Given material
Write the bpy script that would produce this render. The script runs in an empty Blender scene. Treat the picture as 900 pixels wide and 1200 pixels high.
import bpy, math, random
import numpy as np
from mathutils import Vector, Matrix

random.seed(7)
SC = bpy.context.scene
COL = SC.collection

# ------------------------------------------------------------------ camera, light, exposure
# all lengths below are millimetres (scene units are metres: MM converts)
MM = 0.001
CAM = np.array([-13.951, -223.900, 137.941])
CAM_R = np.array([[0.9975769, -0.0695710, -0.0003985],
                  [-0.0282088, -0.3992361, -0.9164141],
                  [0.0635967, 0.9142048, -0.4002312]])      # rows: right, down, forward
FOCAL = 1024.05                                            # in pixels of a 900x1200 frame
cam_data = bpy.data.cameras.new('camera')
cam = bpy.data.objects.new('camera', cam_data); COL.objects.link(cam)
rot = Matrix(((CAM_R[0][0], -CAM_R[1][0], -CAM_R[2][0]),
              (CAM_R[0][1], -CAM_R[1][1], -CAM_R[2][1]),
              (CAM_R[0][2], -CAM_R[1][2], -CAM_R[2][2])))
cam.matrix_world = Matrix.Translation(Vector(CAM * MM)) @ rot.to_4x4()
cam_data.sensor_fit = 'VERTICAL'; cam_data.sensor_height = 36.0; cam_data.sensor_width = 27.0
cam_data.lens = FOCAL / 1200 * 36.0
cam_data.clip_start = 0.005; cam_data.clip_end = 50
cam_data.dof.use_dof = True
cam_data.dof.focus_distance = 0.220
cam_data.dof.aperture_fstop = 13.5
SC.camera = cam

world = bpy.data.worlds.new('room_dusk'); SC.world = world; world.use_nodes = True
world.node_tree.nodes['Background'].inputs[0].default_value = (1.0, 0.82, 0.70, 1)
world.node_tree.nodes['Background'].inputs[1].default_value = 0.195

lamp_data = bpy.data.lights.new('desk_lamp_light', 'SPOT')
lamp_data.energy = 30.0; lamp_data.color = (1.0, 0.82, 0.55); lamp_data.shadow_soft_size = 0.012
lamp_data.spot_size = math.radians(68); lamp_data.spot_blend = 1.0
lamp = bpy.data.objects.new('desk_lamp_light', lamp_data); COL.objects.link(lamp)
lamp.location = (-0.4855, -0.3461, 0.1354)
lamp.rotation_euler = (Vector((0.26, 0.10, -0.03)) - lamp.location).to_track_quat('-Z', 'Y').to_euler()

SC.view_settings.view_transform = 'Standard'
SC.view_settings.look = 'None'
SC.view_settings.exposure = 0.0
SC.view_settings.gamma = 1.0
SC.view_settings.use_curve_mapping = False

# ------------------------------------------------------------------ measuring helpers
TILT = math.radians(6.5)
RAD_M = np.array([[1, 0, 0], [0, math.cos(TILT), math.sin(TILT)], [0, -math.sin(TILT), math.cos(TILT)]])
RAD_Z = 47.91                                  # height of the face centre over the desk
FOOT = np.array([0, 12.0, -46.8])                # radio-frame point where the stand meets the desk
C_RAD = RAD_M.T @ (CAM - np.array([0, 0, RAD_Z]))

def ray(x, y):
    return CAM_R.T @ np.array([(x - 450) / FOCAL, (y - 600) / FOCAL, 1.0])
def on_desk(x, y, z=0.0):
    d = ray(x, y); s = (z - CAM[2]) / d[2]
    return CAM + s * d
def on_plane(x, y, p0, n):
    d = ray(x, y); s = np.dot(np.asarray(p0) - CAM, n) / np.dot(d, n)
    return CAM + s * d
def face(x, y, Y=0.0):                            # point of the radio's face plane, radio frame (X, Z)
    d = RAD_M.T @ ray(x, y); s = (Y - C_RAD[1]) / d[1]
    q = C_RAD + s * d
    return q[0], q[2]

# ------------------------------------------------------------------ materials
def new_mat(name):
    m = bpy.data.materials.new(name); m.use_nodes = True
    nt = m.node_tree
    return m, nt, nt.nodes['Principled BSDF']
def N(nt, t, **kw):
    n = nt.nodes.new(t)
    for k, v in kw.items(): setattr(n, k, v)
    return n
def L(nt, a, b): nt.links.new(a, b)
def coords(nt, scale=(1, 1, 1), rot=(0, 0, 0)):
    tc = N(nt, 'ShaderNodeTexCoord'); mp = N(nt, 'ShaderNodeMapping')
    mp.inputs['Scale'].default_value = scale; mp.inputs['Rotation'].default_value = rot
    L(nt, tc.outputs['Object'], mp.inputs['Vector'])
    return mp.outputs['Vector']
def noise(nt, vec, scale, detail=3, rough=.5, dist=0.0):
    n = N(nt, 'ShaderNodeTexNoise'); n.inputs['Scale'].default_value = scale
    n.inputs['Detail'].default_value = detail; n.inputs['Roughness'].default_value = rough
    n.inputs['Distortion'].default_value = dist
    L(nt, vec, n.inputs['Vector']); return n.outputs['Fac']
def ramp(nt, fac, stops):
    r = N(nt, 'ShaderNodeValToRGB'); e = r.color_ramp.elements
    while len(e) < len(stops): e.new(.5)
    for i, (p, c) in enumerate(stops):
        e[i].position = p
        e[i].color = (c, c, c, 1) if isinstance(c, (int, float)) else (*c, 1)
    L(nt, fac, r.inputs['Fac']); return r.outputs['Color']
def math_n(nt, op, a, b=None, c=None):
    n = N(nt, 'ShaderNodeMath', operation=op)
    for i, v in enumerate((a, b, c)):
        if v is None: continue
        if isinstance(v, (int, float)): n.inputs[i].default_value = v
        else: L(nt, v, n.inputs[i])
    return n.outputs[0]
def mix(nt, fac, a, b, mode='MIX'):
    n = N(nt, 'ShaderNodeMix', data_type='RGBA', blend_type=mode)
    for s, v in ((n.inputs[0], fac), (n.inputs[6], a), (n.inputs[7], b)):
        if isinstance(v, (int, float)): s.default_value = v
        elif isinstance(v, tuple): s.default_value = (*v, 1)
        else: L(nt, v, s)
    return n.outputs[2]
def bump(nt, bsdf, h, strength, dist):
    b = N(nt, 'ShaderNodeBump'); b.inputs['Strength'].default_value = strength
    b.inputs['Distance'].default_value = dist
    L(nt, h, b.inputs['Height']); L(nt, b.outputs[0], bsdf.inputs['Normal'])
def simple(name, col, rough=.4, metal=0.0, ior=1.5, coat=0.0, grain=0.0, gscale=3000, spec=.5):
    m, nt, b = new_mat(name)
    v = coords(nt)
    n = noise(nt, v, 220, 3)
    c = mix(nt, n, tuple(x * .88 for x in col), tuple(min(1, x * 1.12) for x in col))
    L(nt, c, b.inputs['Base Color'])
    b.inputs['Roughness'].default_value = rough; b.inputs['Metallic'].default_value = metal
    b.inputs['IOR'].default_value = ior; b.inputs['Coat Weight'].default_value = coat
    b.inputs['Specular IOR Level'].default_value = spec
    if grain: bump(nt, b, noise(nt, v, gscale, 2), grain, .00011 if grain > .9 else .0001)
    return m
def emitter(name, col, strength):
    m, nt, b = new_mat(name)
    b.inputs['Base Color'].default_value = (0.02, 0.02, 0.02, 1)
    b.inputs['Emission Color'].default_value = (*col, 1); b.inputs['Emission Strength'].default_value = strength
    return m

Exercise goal
Write out every line exactly as it stands.

Response for this exercise
Write the bpy script that would produce this render. The script runs in an empty Blender scene. Treat the picture as 900 pixels wide and 1200 pixels high.
import bpy, math, random
import numpy as np
from mathutils import Vector, Matrix

random.seed(7)
SC = bpy.context.scene
COL = SC.collection

# ------------------------------------------------------------------ camera, light, exposure
# all lengths below are millimetres (scene units are metres: MM converts)
MM = 0.001
CAM = np.array([-13.951, -223.900, 137.941])
CAM_R = np.array([[0.9975769, -0.0695710, -0.0003985],
                  [-0.0282088, -0.3992361, -0.9164141],
                  [0.0635967, 0.9142048, -0.4002312]])      # rows: right, down, forward
FOCAL = 1024.05                                            # in pixels of a 900x1200 frame
cam_data = bpy.data.cameras.new('camera')
cam = bpy.data.objects.new('camera', cam_data); COL.objects.link(cam)
rot = Matrix(((CAM_R[0][0], -CAM_R[1][0], -CAM_R[2][0]),
              (CAM_R[0][1], -CAM_R[1][1], -CAM_R[2][1]),
              (CAM_R[0][2], -CAM_R[1][2], -CAM_R[2][2])))
cam.matrix_world = Matrix.Translation(Vector(CAM * MM)) @ rot.to_4x4()
cam_data.sensor_fit = 'VERTICAL'; cam_data.sensor_height = 36.0; cam_data.sensor_width = 27.0
cam_data.lens = FOCAL / 1200 * 36.0
cam_data.clip_start = 0.005; cam_data.clip_end = 50
cam_data.dof.use_dof = True
cam_data.dof.focus_distance = 0.220
cam_data.dof.aperture_fstop = 13.5
SC.camera = cam

world = bpy.data.worlds.new('room_dusk'); SC.world = world; world.use_nodes = True
world.node_tree.nodes['Background'].inputs[0].default_value = (1.0, 0.82, 0.70, 1)
world.node_tree.nodes['Background'].inputs[1].default_value = 0.195

lamp_data = bpy.data.lights.new('desk_lamp_light', 'SPOT')
lamp_data.energy = 30.0; lamp_data.color = (1.0, 0.82, 0.55); lamp_data.shadow_soft_size = 0.012
lamp_data.spot_size = math.radians(68); lamp_data.spot_blend = 1.0
lamp = bpy.data.objects.new('desk_lamp_light', lamp_data); COL.objects.link(lamp)
lamp.location = (-0.4855, -0.3461, 0.1354)
lamp.rotation_euler = (Vector((0.26, 0.10, -0.03)) - lamp.location).to_track_quat('-Z', 'Y').to_euler()

SC.view_settings.view_transform = 'Standard'
SC.view_settings.look = 'None'
SC.view_settings.exposure = 0.0
SC.view_settings.gamma = 1.0
SC.view_settings.use_curve_mapping = False

# ------------------------------------------------------------------ measuring helpers
TILT = math.radians(6.5)
RAD_M = np.array([[1, 0, 0], [0, math.cos(TILT), math.sin(TILT)], [0, -math.sin(TILT), math.cos(TILT)]])
RAD_Z = 47.91                                  # height of the face centre over the desk
FOOT = np.array([0, 12.0, -46.8])                # radio-frame point where the stand meets the desk
C_RAD = RAD_M.T @ (CAM - np.array([0, 0, RAD_Z]))

def ray(x, y):
    return CAM_R.T @ np.array([(x - 450) / FOCAL, (y - 600) / FOCAL, 1.0])
def on_desk(x, y, z=0.0):
    d = ray(x, y); s = (z - CAM[2]) / d[2]
    return CAM + s * d
def on_plane(x, y, p0, n):
    d = ray(x, y); s = np.dot(np.asarray(p0) - CAM, n) / np.dot(d, n)
    return CAM + s * d
def face(x, y, Y=0.0):                            # point of the radio's face plane, radio frame (X, Z)
    d = RAD_M.T @ ray(x, y); s = (Y - C_RAD[1]) / d[1]
    q = C_RAD + s * d
    return q[0], q[2]

# ------------------------------------------------------------------ materials
def new_mat(name):
    m = bpy.data.materials.new(name); m.use_nodes = True
    nt = m.node_tree
    return m, nt, nt.nodes['Principled BSDF']
def N(nt, t, **kw):
    n = nt.nodes.new(t)
    for k, v in kw.items(): setattr(n, k, v)
    return n
def L(nt, a, b): nt.links.new(a, b)
def coords(nt, scale=(1, 1, 1), rot=(0, 0, 0)):
    tc = N(nt, 'ShaderNodeTexCoord'); mp = N(nt, 'ShaderNodeMapping')
    mp.inputs['Scale'].default_value = scale; mp.inputs['Rotation'].default_value = rot
    L(nt, tc.outputs['Object'], mp.inputs['Vector'])
    return mp.outputs['Vector']
def noise(nt, vec, scale, detail=3, rough=.5, dist=0.0):
    n = N(nt, 'ShaderNodeTexNoise'); n.inputs['Scale'].default_value = scale
    n.inputs['Detail'].default_value = detail; n.inputs['Roughness'].default_value = rough
    n.inputs['Distortion'].default_value = dist
    L(nt, vec, n.inputs['Vector']); return n.outputs['Fac']
def ramp(nt, fac, stops):
    r = N(nt, 'ShaderNodeValToRGB'); e = r.color_ramp.elements
    while len(e) < len(stops): e.new(.5)
    for i, (p, c) in enumerate(stops):
        e[i].position = p
        e[i].color = (c, c, c, 1) if isinstance(c, (int, float)) else (*c, 1)
    L(nt, fac, r.inputs['Fac']); return r.outputs['Color']
def math_n(nt, op, a, b=None, c=None):
    n = N(nt, 'ShaderNodeMath', operation=op)
    for i, v in enumerate((a, b, c)):
        if v is None: continue
        if isinstance(v, (int, float)): n.inputs[i].default_value = v
        else: L(nt, v, n.inputs[i])
    return n.outputs[0]
def mix(nt, fac, a, b, mode='MIX'):
    n = N(nt, 'ShaderNodeMix', data_type='RGBA', blend_type=mode)
    for s, v in ((n.inputs[0], fac), (n.inputs[6], a), (n.inputs[7], b)):
        if isinstance(v, (int, float)): s.default_value = v
        elif isinstance(v, tuple): s.default_value = (*v, 1)
        else: L(nt, v, s)
    return n.outputs[2]
def bump(nt, bsdf, h, strength, dist):
    b = N(nt, 'ShaderNodeBump'); b.inputs['Strength'].default_value = strength
    b.inputs['Distance'].default_value = dist
    L(nt, h, b.inputs['Height']); L(nt, b.outputs[0], bsdf.inputs['Normal'])
def simple(name, col, rough=.4, metal=0.0, ior=1.5, coat=0.0, grain=0.0, gscale=3000, spec=.5):
    m, nt, b = new_mat(name)
    v = coords(nt)
    n = noise(nt, v, 220, 3)
    c = mix(nt, n, tuple(x * .88 for x in col), tuple(min(1, x * 1.12) for x in col))
    L(nt, c, b.inputs['Base Color'])
    b.inputs['Roughness'].default_value = rough; b.inputs['Metallic'].default_value = metal
    b.inputs['IOR'].default_value = ior; b.inputs['Coat Weight'].default_value = coat
    b.inputs['Specular IOR Level'].default_value = spec
    if grain: bump(nt, b, noise(nt, v, gscale, 2), grain, .00011 if grain > .9 else .0001)
    return m
def emitter(name, col, strength):
    m, nt, b = new_mat(name)
    b.inputs['Base Color'].default_value = (0.02, 0.02, 0.02, 1)
    b.inputs['Emission Color'].default_value = (*col, 1); b.inputs['Emission Strength'].default_value = strength
    return m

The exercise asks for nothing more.